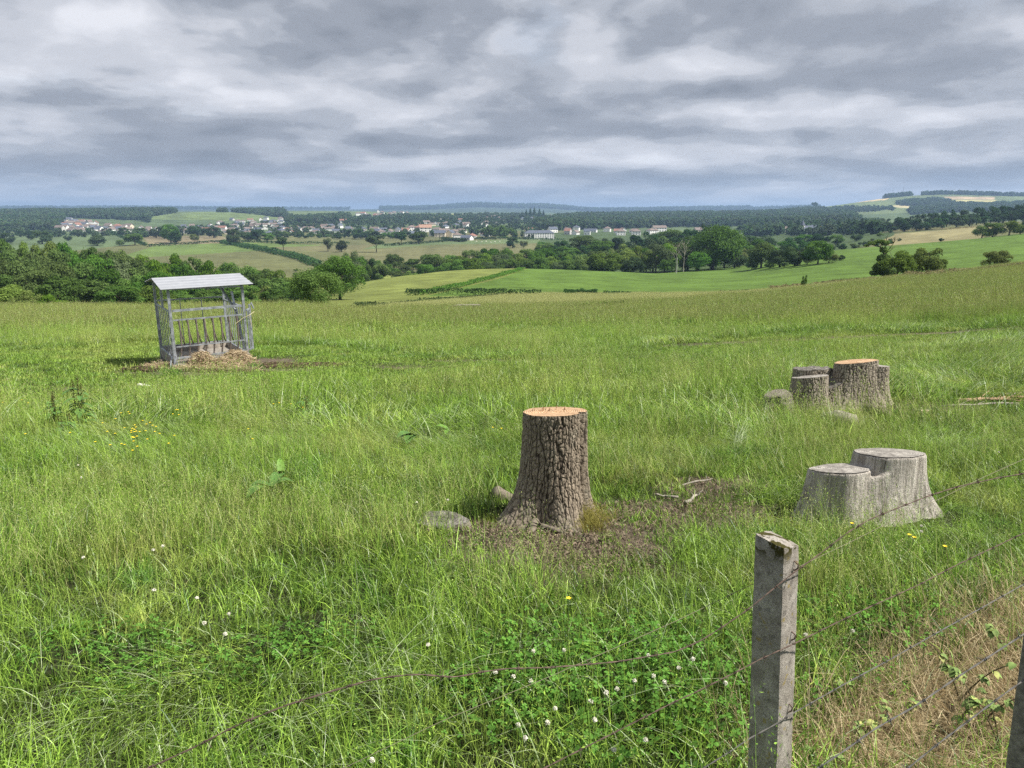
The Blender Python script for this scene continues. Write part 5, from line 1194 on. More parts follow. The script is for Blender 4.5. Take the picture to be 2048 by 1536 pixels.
def fused(name, base, stems, label, barkm, voxel, cat='stump', extra=(), streak=True):
    """stems as part meshes fused by a voxel remesh into one grown body, each with its cut face"""
    o = empty(name, base); tag(o, label, cat)
    Vs = []; Ls = []; k = 0
    caps = []
    for st in stems:
        side, P, cen = stump_mesh(**st['m'])
        off = np.array([st['x'], st['y'], st.get('z', 0)])
        V = np.empty(len(side.vertices)*3, np.float32); side.vertices.foreach_get('co', V); V = V.reshape(-1, 3)+off
        L = np.empty(len(side.loops), np.int32); side.loops.foreach_get('vertex_index', L); q = L.reshape(-1, 4)
        na = P.shape[0]; nh = len(V)//na
        Vs.append(V); Ls.append((q+k, [(k+np.arange(na)*nh+nh-1).tolist(), (k+np.arange(na)*nh)[::-1].tolist()])); k += len(V)
        P = P+off; P[..., 2] += .004
        if st.get('cut', 1) is not None: caps.append((P, st.get('cut', M_oldcut)))
    V = np.concatenate(Vs); lo = []; sz = []
    for q, ng in Ls:
        lo.append(q.ravel()); sz += [4]*len(q)
        for g_ in ng: lo.append(np.array(g_)); sz.append(len(g_))
    me = np_mesh('bark', V, np.concatenate(lo), sz)
    body = link('bark', me, o, barkm)
    md = body.modifiers.new('fuse', 'REMESH'); md.mode = 'VOXEL'; md.voxel_size = voxel; md.use_smooth_shade = True
    md = body.modifiers.new('soften', 'SMOOTH'); md.factor = .5; md.iterations = 3
    for P, mt in caps:
        cen = P.reshape(-1, 3).mean(0); Q = cen+(P-cen)*np.array([.965, .965, 1]); Q = Q-cen
        cf = cap_mesh(Q); cf.materials.append(mt); link('cut_face', cf, o, loc=tuple(cen))
    return o
def streak_mat(name, c1, c2, zs=1.6, xs=14, bumpd=.02, dark=(.08, .065, .05), barky=False):
    m = bpy.data.materials.new(name); m.use_nodes = True; t = NT(m.node_tree); t.n.clear()
    v = t.new('ShaderNodeTexCoord').outputs['Object']; mp = t.new('ShaderNodeMapping', in_Vector=v); mp.inputs['Scale'].default_value = (xs, xs, zs)
    n = t.noise(mp.outputs[0], 1.3, 6, .7, .4); n2_ = t.noise(v, 4, 4, .6); n3 = t.noise(v, 45, 4, .8)
    c = t.mix(t.sstep(n, .3, .7), c1, c2)
    if barky:
        vo = t.new('ShaderNodeTexVoronoi', feature='DISTANCE_TO_EDGE'); mp2 = t.new('ShaderNodeMapping', in_Vector=t.math('ADD', 0, 0) if False else v); mp2.inputs['Scale'].default_value = (34, 34, 6)
        dist = t.new('ShaderNodeVectorMath', operation='ADD', in_0=mp2.outputs[0], in_1=t.new('ShaderNodeVectorMath', operation='SCALE', in_0=t.noise(v, 8, 3, .6, out=1), in_Scale=1.4).outputs[0])
        t.l.new(dist.outputs[0], vo.inputs['Vector']); e = t.sstep(vo.outputs['Distance'], .0, .17)
        c = t.mix(e, dark, c); h = t.math('ADD', t.math('MULTIPLY', e, 1.2), t.math('MULTIPLY', n3, .4))
    else:
        c = t.mix(t.math('MULTIPLY', t.sstep(n2_, .55, .70), .5), c, (.24, .195, .15)); h = t.math('ADD', n, t.math('MULTIPLY', n3, .25))
        cr = t.noise(mp.outputs[0], 3.1, 3, .8); c = t.mix(t.math('MULTIPLY', t.sstep(cr, .60, .66), .9), c, dark)
    c = t.mix(1.0, c, t.ramp(n3, [(.3, .75), (.7, 1.25)]), 'MULTIPLY')
    bp = t.new('ShaderNodeBump', in_Height=h, in_Strength=.9, in_Distance=bumpd)
    b = t.new('ShaderNodeBsdfPrincipled', in_Base_Color=c, in_Roughness=.9, in_Normal=bp.outputs[0]); b.inputs['Specular IOR Level'].default_value = .12
    t.l.new(b.outputs[0], t.new('ShaderNodeOutputMaterial').inputs[0]); return m
M_debark = streak_mat('debarked_grey_wood', (.27, .24, .21), (.62, .575, .515), .9, 17, .06)
M_barkfar = streak_mat('furrowed_bark', (.32, .28, .225), (.56, .51, .43), 1.2, 12, .03, (.045, .036, .028), True)
# debarked grey double stump, right
GS = G(1690, 1030); k = 1/F0*(GS.y*CP+1.5*SP)
h1 = zf(GS.y, 938)-GS.z; h2 = zf(GS.y+.05, 912)-GS.z
fused('double_stump', GS, [
    dict(x=-(1690-1670)*k, y=0, m=dict(rtop=56*k, h=h1, flare=.06, seed=5, na=200, nh=80, bark=0, lobes=((3, .5, 2.9), (4, .3, .3)), oval=(1, .85), tilt=(.04, -.15), fl=.22)),
    dict(x=(1782-1690)*k, y=.12, m=dict(rtop=66*k, h=h2, flare=.12, seed=9, na=200, nh=80, bark=0, lobes=((3, .5, .2), (4, .4, 1.5)), oval=(1, .85), tilt=(.02, -.16), fl=.20)),
    dict(x=(1728-1690)*k, y=.0, cut=None, m=dict(rtop=40*k, h=h1*.86, flare=.12, seed=12, na=160, nh=60, bark=0, lobes=((3, .5, 1.2),), oval=(1.3, .8), tilt=(.25, -.3), fl=.25))],
    'pale grey debarked double stump with two flat weathered tops, behind the fence post', M_debark, .011)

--

Transcribe all the lines above exactly, apart from the pictures.

The completed task >>
The Blender Python script for this scene continues. Write part 5, from line 1194 on. More parts follow. The script is for Blender 4.5. Take the picture to be 2048 by 1536 pixels.
def fused(name, base, stems, label, barkm, voxel, cat='stump', extra=(), streak=True):
    """stems as part meshes fused by a voxel remesh into one grown body, each with its cut face"""
    o = empty(name, base); tag(o, label, cat)
    Vs = []; Ls = []; k = 0
    caps = []
    for st in stems:
        side, P, cen = stump_mesh(**st['m'])
        off = np.array([st['x'], st['y'], st.get('z', 0)])
        V = np.empty(len(side.vertices)*3, np.float32); side.vertices.foreach_get('co', V); V = V.reshape(-1, 3)+off
        L = np.empty(len(side.loops), np.int32); side.loops.foreach_get('vertex_index', L); q = L.reshape(-1, 4)
        na = P.shape[0]; nh = len(V)//na
        Vs.append(V); Ls.append((q+k, [(k+np.arange(na)*nh+nh-1).tolist(), (k+np.arange(na)*nh)[::-1].tolist()])); k += len(V)
        P = P+off; P[..., 2] += .004
        if st.get('cut', 1) is not None: caps.append((P, st.get('cut', M_oldcut)))
    V = np.concatenate(Vs); lo = []; sz = []
    for q, ng in Ls:
        lo.append(q.ravel()); sz += [4]*len(q)
        for g_ in ng: lo.append(np.array(g_)); sz.append(len(g_))
    me = np_mesh('bark', V, np.concatenate(lo), sz)
    body = link('bark', me, o, barkm)
    md = body.modifiers.new('fuse', 'REMESH'); md.mode = 'VOXEL'; md.voxel_size = voxel; md.use_smooth_shade = True
    md = body.modifiers.new('soften', 'SMOOTH'); md.factor = .5; md.iterations = 3
    for P, mt in caps:
        cen = P.reshape(-1, 3).mean(0); Q = cen+(P-cen)*np.array([.965, .965, 1]); Q = Q-cen
        cf = cap_mesh(Q); cf.materials.append(mt); link('cut_face', cf, o, loc=tuple(cen))
    return o
def streak_mat(name, c1, c2, zs=1.6, xs=14, bumpd=.02, dark=(.08, .065, .05), barky=False):
    m = bpy.data.materials.new(name); m.use_nodes = True; t = NT(m.node_tree); t.n.clear()
    v = t.new('ShaderNodeTexCoord').outputs['Object']; mp = t.new('ShaderNodeMapping', in_Vector=v); mp.inputs['Scale'].default_value = (xs, xs, zs)
    n = t.noise(mp.outputs[0], 1.3, 6, .7, .4); n2_ = t.noise(v, 4, 4, .6); n3 = t.noise(v, 45, 4, .8)
    c = t.mix(t.sstep(n, .3, .7), c1, c2)
    if barky:
        vo = t.new('ShaderNodeTexVoronoi', feature='DISTANCE_TO_EDGE'); mp2 = t.new('ShaderNodeMapping', in_Vector=t.math('ADD', 0, 0) if False else v); mp2.inputs['Scale'].default_value = (34, 34, 6)
        dist = t.new('ShaderNodeVectorMath', operation='ADD', in_0=mp2.outputs[0], in_1=t.new('ShaderNodeVectorMath', operation='SCALE', in_0=t.noise(v, 8, 3, .6, out=1), in_Scale=1.4).outputs[0])
        t.l.new(dist.outputs[0], vo.inputs['Vector']); e = t.sstep(vo.outputs['Distance'], .0, .17)
        c = t.mix(e, dark, c); h = t.math('ADD', t.math('MULTIPLY', e, 1.2), t.math('MULTIPLY', n3, .4))
    else:
        c = t.mix(t.math('MULTIPLY', t.sstep(n2_, .55, .70), .5), c, (.24, .195, .15)); h = t.math('ADD', n, t.math('MULTIPLY', n3, .25))
        cr = t.noise(mp.outputs[0], 3.1, 3, .8); c = t.mix(t.math('MULTIPLY', t.sstep(cr, .60, .66), .9), c, dark)
    c = t.mix(1.0, c, t.ramp(n3, [(.3, .75), (.7, 1.25)]), 'MULTIPLY')
    bp = t.new('ShaderNodeBump', in_Height=h, in_Strength=.9, in_Distance=bumpd)
    b = t.new('ShaderNodeBsdfPrincipled', in_Base_Color=c, in_Roughness=.9, in_Normal=bp.outputs[0]); b.inputs['Specular IOR Level'].default_value = .12
    t.l.new(b.outputs[0], t.new('ShaderNodeOutputMaterial').inputs[0]); return m
M_debark = streak_mat('debarked_grey_wood', (.27, .24, .21), (.62, .575, .515), .9, 17, .06)
M_barkfar = streak_mat('furrowed_bark', (.32, .28, .225), (.56, .51, .43), 1.2, 12, .03, (.045, .036, .028), True)
# debarked grey double stump, right
GS = G(1690, 1030); k = 1/F0*(GS.y*CP+1.5*SP)
h1 = zf(GS.y, 938)-GS.z; h2 = zf(GS.y+.05, 912)-GS.z
fused('double_stump', GS, [
    dict(x=-(1690-1670)*k, y=0, m=dict(rtop=56*k, h=h1, flare=.06, seed=5, na=200, nh=80, bark=0, lobes=((3, .5, 2.9), (4, .3, .3)), oval=(1, .85), tilt=(.04, -.15), fl=.22)),
    dict(x=(1782-1690)*k, y=.12, m=dict(rtop=66*k, h=h2, flare=.12, seed=9, na=200, nh=80, bark=0, lobes=((3, .5, .2), (4, .4, 1.5)), oval=(1, .85), tilt=(.02, -.16), fl=.20)),
    dict(x=(1728-1690)*k, y=.0, cut=None, m=dict(rtop=40*k, h=h1*.86, flare=.12, seed=12, na=160, nh=60, bark=0, lobes=((3, .5, 1.2),), oval=(1.3, .8), tilt=(.25, -.3), fl=.25))],
    'pale grey debarked double stump with two flat weathered tops, behind the fence post', M_debark, .011)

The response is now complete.